◆ **Objective**:
Restate the data word for word and leave the images out.

○ ○ ○ ○ ○

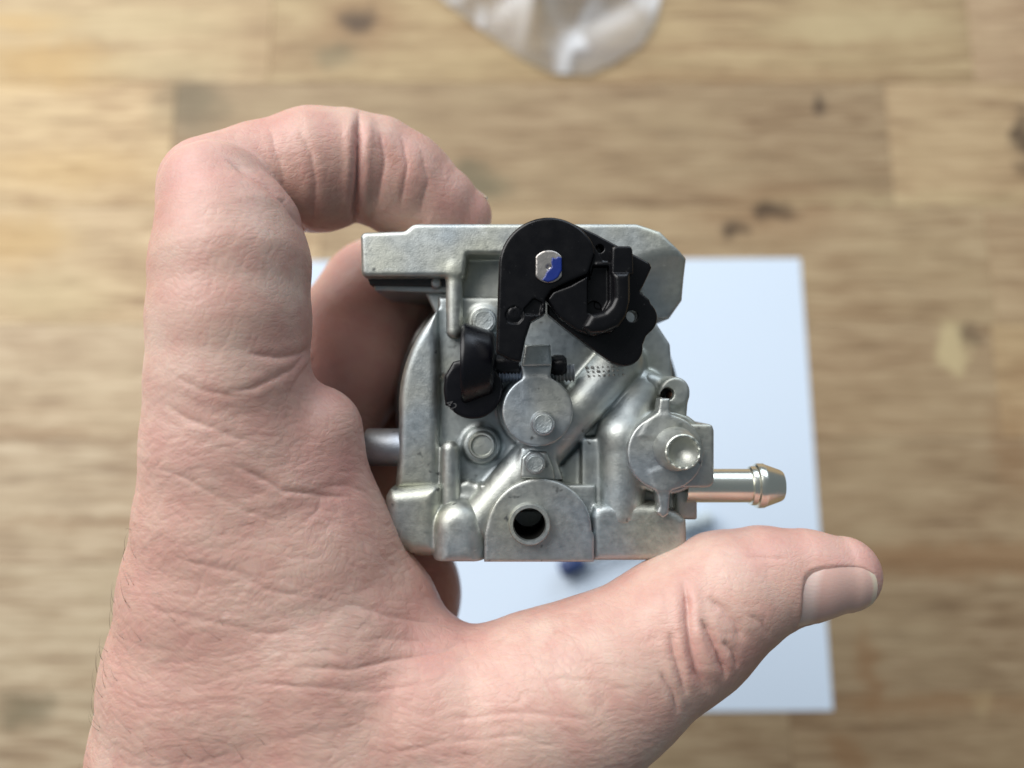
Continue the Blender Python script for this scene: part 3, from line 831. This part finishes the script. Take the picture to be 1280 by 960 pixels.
# little finger and heel of the palm
limb([node(370, 840, 130, z=-36), node(400, 740, 100, z=-46), node(455, 650, 76, z=-58), node(520, 610, 62, z=-66)], 2, 2,
     [node(522, 608, 60, z=-66), node(590, 610, 52, z=-70), node(650, 620, 44, z=-69)])
limb([node(400, 800, 150, z=-30), node(470, 760, 100, z=-34), node(500, 735, 75, z=-34)], 3, 4,
     [node(420, 1400, 220, z=-36), node(400, 1100, 210, z=-34), node(390, 900, 180, z=-32)])
del g2

hv, hq = g.mesh()
def sample(fl, p):
    q = np.clip((p - fl.lo) / fl.h, 0, np.array(fl.f.shape) - 1.001); i0 = q.astype(np.int32); fr = (q - i0).astype(np.float32)
    out = 0
    for a in (0, 1):
        for b in (0, 1):
            for c_ in (0, 1):
                w = (fr[:, 0] if a else 1 - fr[:, 0]) * (fr[:, 1] if b else 1 - fr[:, 1]) * (fr[:, 2] if c_ else 1 - fr[:, 2])
                out = out + w * fl.f[i0[:, 0] + a, i0[:, 1] + b, i0[:, 2] + c_]
    return out
def subdivide(v, q):
    """split every quad in four"""
    n = len(v)
    e = np.sort(np.stack([q, np.roll(q, -1, 1)], 2).reshape(-1, 2), 1)
    key, inv = np.unique(e[:, 0].astype(np.int64) * n + e[:, 1], return_inverse=True)
    em = (v[key // n] + v[key % n]) * 0.5; fm = v[q].mean(1)
    inv = inv.reshape(-1, 4) + n; fc = np.arange(len(q)) + n + len(em)
    out = [np.stack([q[:, k], inv[:, k], fc, inv[:, k - 1]], 1) for k in range(4)]
    return np.concatenate([v, em, fm]), np.concatenate(out)
hv, hq = subdivide(hv, hq)
for _ in range(1):      # settle the new points on the sculpted surface
    f0 = sample(g, hv); gr = np.stack([sample(g, hv + np.eye(3)[k] * 0.4) - f0 for k in range(3)], 1) / 0.4
    hv = hv - np.clip(f0, -0.2, 0.2)[:, None] * gr / np.maximum((gr * gr).sum(1), 0.3)[:, None]
hmesh = mesh_from(hv * 0.001, hq); nv = len(hv)
nor = np.empty(nv * 3, np.float32); hmesh.vertices.foreach_get('normal', nor); nor = nor.reshape(-1, 3).astype(float)
dd = D - hv[:, 2]
U = hv[:, 0] * F / dd + 640; Vp = -hv[:, 1] * F / dd + 480
front = np.clip((nor[:, 2] + 0.45) / 0.5, 0, 1) * (hv[:, 2] > -30)
LT = np.random.RandomState(11).uniform(-1, 1, (64, 64, 64)).astype(np.float32)
def lat(p, cell):
    q = (p / cell).astype(np.float32); i0 = np.floor(q); fr = q - i0; fr = fr * fr * (3 - 2 * fr)
    i0 = i0.astype(np.int32) & 63; i1 = (i0 + 1) & 63
    x0, y0, z0 = i0.T; x1, y1, z1 = i1.T; a, b, c_ = fr.T
    L = LT.ravel()
    X = (x0 * 4096, x1 * 4096); Y = (y0 * 64, y1 * 64); Z = (z0, z1)
    def ed(m, n_): return L[X[m] + Y[n_] + Z[0]] * (1 - c_) + L[X[m] + Y[n_] + Z[1]] * c_
    return (ed(0, 0) * (1 - b) + ed(0, 1) * b) * (1 - a) + (ed(1, 0) * (1 - b) + ed(1, 1) * b) * a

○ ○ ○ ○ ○

◆ **Final answer**:
Continue the Blender Python script for this scene: part 3, from line 831. This part finishes the script. Take the picture to be 1280 by 960 pixels.
# little finger and heel of the palm
limb([node(370, 840, 130, z=-36), node(400, 740, 100, z=-46), node(455, 650, 76, z=-58), node(520, 610, 62, z=-66)], 2, 2,
     [node(522, 608, 60, z=-66), node(590, 610, 52, z=-70), node(650, 620, 44, z=-69)])
limb([node(400, 800, 150, z=-30), node(470, 760, 100, z=-34), node(500, 735, 75, z=-34)], 3, 4,
     [node(420, 1400, 220, z=-36), node(400, 1100, 210, z=-34), node(390, 900, 180, z=-32)])
del g2

hv, hq = g.mesh()
def sample(fl, p):
    q = np.clip((p - fl.lo) / fl.h, 0, np.array(fl.f.shape) - 1.001); i0 = q.astype(np.int32); fr = (q - i0).astype(np.float32)
    out = 0
    for a in (0, 1):
        for b in (0, 1):
            for c_ in (0, 1):
                w = (fr[:, 0] if a else 1 - fr[:, 0]) * (fr[:, 1] if b else 1 - fr[:, 1]) * (fr[:, 2] if c_ else 1 - fr[:, 2])
                out = out + w * fl.f[i0[:, 0] + a, i0[:, 1] + b, i0[:, 2] + c_]
    return out
def subdivide(v, q):
    """split every quad in four"""
    n = len(v)
    e = np.sort(np.stack([q, np.roll(q, -1, 1)], 2).reshape(-1, 2), 1)
    key, inv = np.unique(e[:, 0].astype(np.int64) * n + e[:, 1], return_inverse=True)
    em = (v[key // n] + v[key % n]) * 0.5; fm = v[q].mean(1)
    inv = inv.reshape(-1, 4) + n; fc = np.arange(len(q)) + n + len(em)
    out = [np.stack([q[:, k], inv[:, k], fc, inv[:, k - 1]], 1) for k in range(4)]
    return np.concatenate([v, em, fm]), np.concatenate(out)
hv, hq = subdivide(hv, hq)
for _ in range(1):      # settle the new points on the sculpted surface
    f0 = sample(g, hv); gr = np.stack([sample(g, hv + np.eye(3)[k] * 0.4) - f0 for k in range(3)], 1) / 0.4
    hv = hv - np.clip(f0, -0.2, 0.2)[:, None] * gr / np.maximum((gr * gr).sum(1), 0.3)[:, None]
hmesh = mesh_from(hv * 0.001, hq); nv = len(hv)
nor = np.empty(nv * 3, np.float32); hmesh.vertices.foreach_get('normal', nor); nor = nor.reshape(-1, 3).astype(float)
dd = D - hv[:, 2]
U = hv[:, 0] * F / dd + 640; Vp = -hv[:, 1] * F / dd + 480
front = np.clip((nor[:, 2] + 0.45) / 0.5, 0, 1) * (hv[:, 2] > -30)
LT = np.random.RandomState(11).uniform(-1, 1, (64, 64, 64)).astype(np.float32)
def lat(p, cell):
    q = (p / cell).astype(np.float32); i0 = np.floor(q); fr = q - i0; fr = fr * fr * (3 - 2 * fr)
    i0 = i0.astype(np.int32) & 63; i1 = (i0 + 1) & 63
    x0, y0, z0 = i0.T; x1, y1, z1 = i1.T; a, b, c_ = fr.T
    L = LT.ravel()
    X = (x0 * 4096, x1 * 4096); Y = (y0 * 64, y1 * 64); Z = (z0, z1)
    def ed(m, n_): return L[X[m] + Y[n_] + Z[0]] * (1 - c_) + L[X[m] + Y[n_] + Z[1]] * c_
    return (ed(0, 0) * (1 - b) + ed(0, 1) * b) * (1 - a) + (ed(1, 0) * (1 - b) + ed(1, 1) * b) * a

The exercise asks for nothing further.